US Congress Urged Not to Sabotage Iran Talks

US Congress Urged Not to Sabotage Iran Talks
US Congress Urged Not to Sabotage Iran Talks

With the November 24 target date to reach an agreement between Iran and its negotiating partners over Tehran’s nuclear program fast approaching, dozens of American NGOs have expressed “deep concern” over the US congress’s attempts to derail “final weeks of sensitive diplomacy.”

 According the American weekly magazine The Nation, thirty seven non-governmental organizations in a letter sent out to lawmakers on Thursday have expressed “deep concern with inaccurate and counterproductive rhetoric from a handful of members of congress regarding possible outcomes of the current negotiations.”  

The New York Times reported this week that the US administration might be seeking to avoid congress by using its executive authority to roll back anti-Iran economic sanctions unilaterally, without lawmakers’ approval. The Times reported, “Many members of congress see the plan (to avoid congress vote) as an effort by the administration to freeze them out.”

Elsewhere, the paper added that some Israeli officials also see a congressional vote “as the best way to constrain the kind of deal that Mr. Obama might strike.” In response, administration officials quickly dismissed the report.
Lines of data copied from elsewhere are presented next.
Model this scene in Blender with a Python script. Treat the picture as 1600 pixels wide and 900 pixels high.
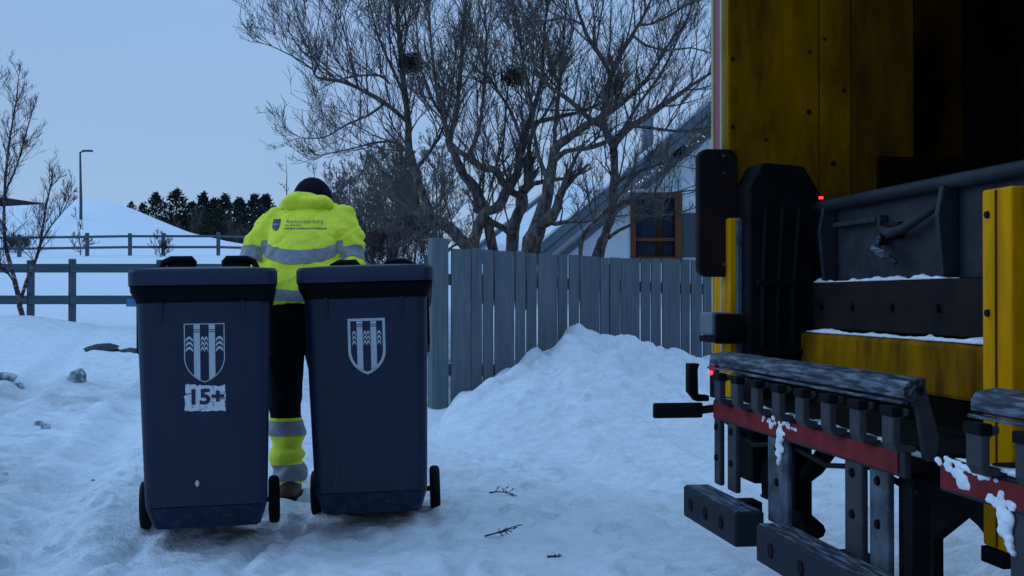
import bpy, bmesh, math, random
import numpy as np
from mathutils import Vector, Matrix, Quaternion
from mathutils.bvhtree import BVHTree

# ------------------------------------------------------------------ camera, sky, sun, exposure
scene = bpy.context.scene
for o in list(bpy.data.objects): bpy.data.objects.remove(o)
COL = scene.collection
CAM_H = 0.98; FPX = 1930.0; HOR = 466.0      # eye height, focal length and horizon row of the 1600 px wide photograph
cam = bpy.data.cameras.new('camera'); camo = bpy.data.objects.new('camera', cam); COL.objects.link(camo)
cam.sensor_width = 36.0; cam.lens = 36.0*FPX/1600.0
cam.clip_start = 0.05; cam.clip_end = 3000
camo.location = (0, 0, CAM_H); camo.rotation_euler = (math.radians(90)+math.atan((HOR-450)/FPX), 0, 0)
scene.camera = camo
scene.cycles.max_bounces = 5; scene.cycles.diffuse_bounces = 3
scene.render.resolution_x = 1024; scene.render.resolution_y = 576

SUN_EL = math.radians(24); SUN_ROT = math.radians(-75)
world = bpy.data.worlds.new('World'); scene.world = world; world.use_nodes = True
wn = world.node_tree.nodes; wl = world.node_tree.links; wn.clear()
wo = wn.new('ShaderNodeOutputWorld'); bg = wn.new('ShaderNodeBackground')
sky = wn.new('ShaderNodeTexSky'); sky.sky_type = 'NISHITA'; sky.sun_disc = False
sky.sun_elevation = SUN_EL; sky.sun_rotation = SUN_ROT; sky.ozone_density = 4.0; sky.dust_density = 0.3
tc = wn.new('ShaderNodeTexCoord'); sep = wn.new('ShaderNodeSeparateXYZ'); ramp = wn.new('ShaderNodeValToRGB')
ramp.color_ramp.elements[0].position = 0.0; ramp.color_ramp.elements[0].color = (.345, .520, .785, 1)
ramp.color_ramp.elements[1].position = 0.85; ramp.color_ramp.elements[1].color = (.450, .790, 1.34, 1)
e = ramp.color_ramp.elements.new(0.22); e.color = (.305, .485, .785, 1)
wl.new(tc.outputs['Generated'], sep.inputs[0]); wl.new(sep.outputs['Z'], ramp.inputs['Fac'])
cn = wn.new('ShaderNodeTexNoise'); cn.inputs['Scale'].default_value = 1.6; cn.inputs['Detail'].default_value = 3
cm = wn.new('ShaderNodeMapping'); cm.inputs['Scale'].default_value = (1, 1, 2.6)
wl.new(tc.outputs['Generated'], cm.inputs[0]); wl.new(cm.outputs[0], cn.inputs['Vector'])
cr = wn.new('ShaderNodeMapRange'); cr.inputs[1].default_value = .3; cr.inputs[2].default_value = .7
cr.inputs[3].default_value = 9.0; cr.inputs[4].default_value = 10.2
wl.new(cn.outputs['Fac'], cr.inputs[0])
scl = wn.new('ShaderNodeVectorMath'); scl.operation = 'SCALE'
wl.new(ramp.outputs['Color'], scl.inputs[0]); wl.new(cr.outputs[0], scl.inputs['Scale'])
mx = wn.new('ShaderNodeMix'); mx.data_type = 'RGBA'; mx.inputs['Factor'].default_value = 0.88
wl.new(sky.outputs['Color'], mx.inputs['A']); wl.new(scl.outputs[0], mx.inputs['B'])
wl.new(mx.outputs['Result'], bg.inputs['Color']); bg.inputs['Strength'].default_value = 0.1
wl.new(bg.outputs[0], wo.inputs[0])

sun = bpy.data.lights.new('sun', 'SUN'); sun.energy = 0.62; sun.angle = math.radians(32); sun.color = (.50, .72, 1.0)
suno = bpy.data.objects.new('sun', sun); COL.objects.link(suno)
sd = Vector((math.sin(SUN_ROT)*math.cos(SUN_EL), math.cos(SUN_ROT)*math.cos(SUN_EL), math.sin(SUN_EL)))
suno.rotation_euler = (-sd).to_track_quat('-Z', 'Y').to_euler()

vs = scene.view_settings
vs.view_transform = 'Standard'; vs.look = 'None'; vs.exposure = 0.0; vs.gamma = 1.0; vs.use_curve_mapping = False

# ------------------------------------------------------------------ helpers
rnd = random.Random(11)
def P(x, y, Y):
    """a point of the place seen at photograph pixel (x, y), Y metres ahead"""
    return Vector(((x-800)/FPX*Y, Y, CAM_H+(HOR-y)/FPX*Y))

_perm = np.random.RandomState(5).permutation(512)
def _h(ix, iy, s):
    return ((_perm[(_perm[(ix+s) & 511]+iy) & 511])/511.0)
def vnoise(x, y, s=0):
    x = np.asarray(x, float); y = np.asarray(y, float)
    ix = np.floor(x).astype(int); iy = np.floor(y).astype(int); fx = x-ix; fy = y-iy
    fx = fx*fx*fx*(fx*(fx*6-15)+10); fy = fy*fy*fy*(fy*(fy*6-15)+10)
    a = _h(ix, iy, s); b = _h(ix+1, iy, s); c = _h(ix, iy+1, s); d = _h(ix+1, iy+1, s)
    return (a*(1-fx)+b*fx)*(1-fy)+(c*(1-fx)+d*fx)*fy
def fbm(x, y, octs=4, s=0, gain=.5):
    t = 0; a = 1; n = 0
    for i in range(octs):
        t = t+a*(vnoise(x*2**i+17.3*i, y*2**i+9.1*i, s+i*31)-.5); n += a; a *= gain
    return t/n
def sstep(a, b, x):
    t = np.clip((np.asarray(x, float)-a)/(b-a), 0, 1); return t*t*(3-2*t)

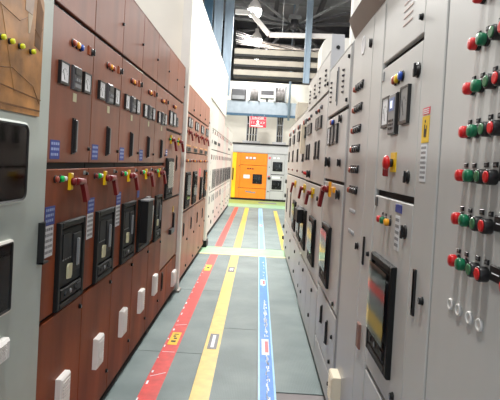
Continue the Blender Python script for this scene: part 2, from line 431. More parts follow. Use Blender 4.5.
# ------------------------------------------------------------------ floor markings
def tape(name, label, x0, x1, y0, y1, w, m, extra=()):
    t = thing(name, label, 'floor tape', ((x0+x1)/2, (y0+y1)/2, 0), 0, 'coloured lines taped along the aisle floor')
    cx, cy = (x0+x1)/2, (y0+y1)/2
    def X(y): return x0+(x1-x0)*(y-y0)/(y1-y0)-cx
    segs = [(y0, 8.22), (8.985, y1)] if y0 < 8 else [(y0, y1)]
    for a, b in segs:
        p = [(X(a)-w/2, a-cy), (X(a)+w/2, a-cy), (X(b)+w/2, b-cy), (X(b)-w/2, b-cy)]
        mb = MB(); o = len(mb.v)
        for z in (.0055, .0075): mb.v += [(x, y, z) for x, y in p]
        for f in ((0,1,2,3),(4,7,6,5),(0,4,5,1),(1,5,6,2),(2,6,7,3),(3,7,4,0)): mb.face(list(f))
        obj('tape_strip', mb, m, t)
    def patch(nm, ya, yb, wf, mm, inner=None, label=None, off=0):
        zz = .0074 if nm == 'tape_core' else .0088
        xa, xb = X(ya), X(yb)
        mb = MB(); ww = w*wf/2
        for z in (zz, zz+.001): mb.v += [(xa-ww+off, ya-cy, z), (xa+ww+off, ya-cy, z), (xb+ww+off, yb-cy, z), (xb-ww+off, yb-cy, z)]
        for f in ((0,1,2,3),(4,7,6,5),(0,4,5,1),(1,5,6,2),(2,6,7,3),(3,7,4,0)): mb.face(list(f))
        if inner:
            for (fa, fb, ga, gb) in inner:
                o = len(mb.v); L_ = yb-ya
                for z in (.0097, .0105): mb.v += [(xa+ww*fa, ya-cy+L_*ga, z), (xa+ww*fb, ya-cy+L_*ga, z), (xa+ww*fb, ya-cy+L_*gb, z), (xa+ww*fa, ya-cy+L_*gb, z)]
                for f in ((0,1,2,3),(4,7,6,5),(0,4,5,1),(1,5,6,2),(2,6,7,3),(3,7,4,0)): mb.face([o+i for i in f], 1)
        obj(nm, mb, mm, t, label=label)
    return t, patch, X, cx, cy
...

US Secretary of State John Kerry said on Wednesday, “The Obama administration planned to fully consult congress about ongoing negotiations with Iran over its nuclear program.”          

Among the signatories of the letter are the Center for Arms Control and Non-Proliferation, J Street,, the National Iranian American Council, Progressive Democrats of America, the United Methodist Church, and VoteVets

The organizations lamented “irresponsible threats to oppose any comprehensive agreement limiting Iran’s nuclear program that initially suspends US sanctions on Iran through lawful executive action.”

Iran and the major powers have set a November 24 target date to build on an interim nuclear accord they reached in Geneva last November to hammer out a long-term settlement to the nuclear dispute, which has dragged on for over a decade.  

The two sides said the most recent round of high-level nuclear talks in the Austrian capital Vienna made “some progress”, but major differences on various issues remain to be resolved. The future scope of Iran’s nuclear enrichment capacity, the mechanism and speed of lifting sanctions, the duration of the final deal, the Arak heavy-water reactor, and the underground fordo enrichment facility are the main stumbling blocks in the talks.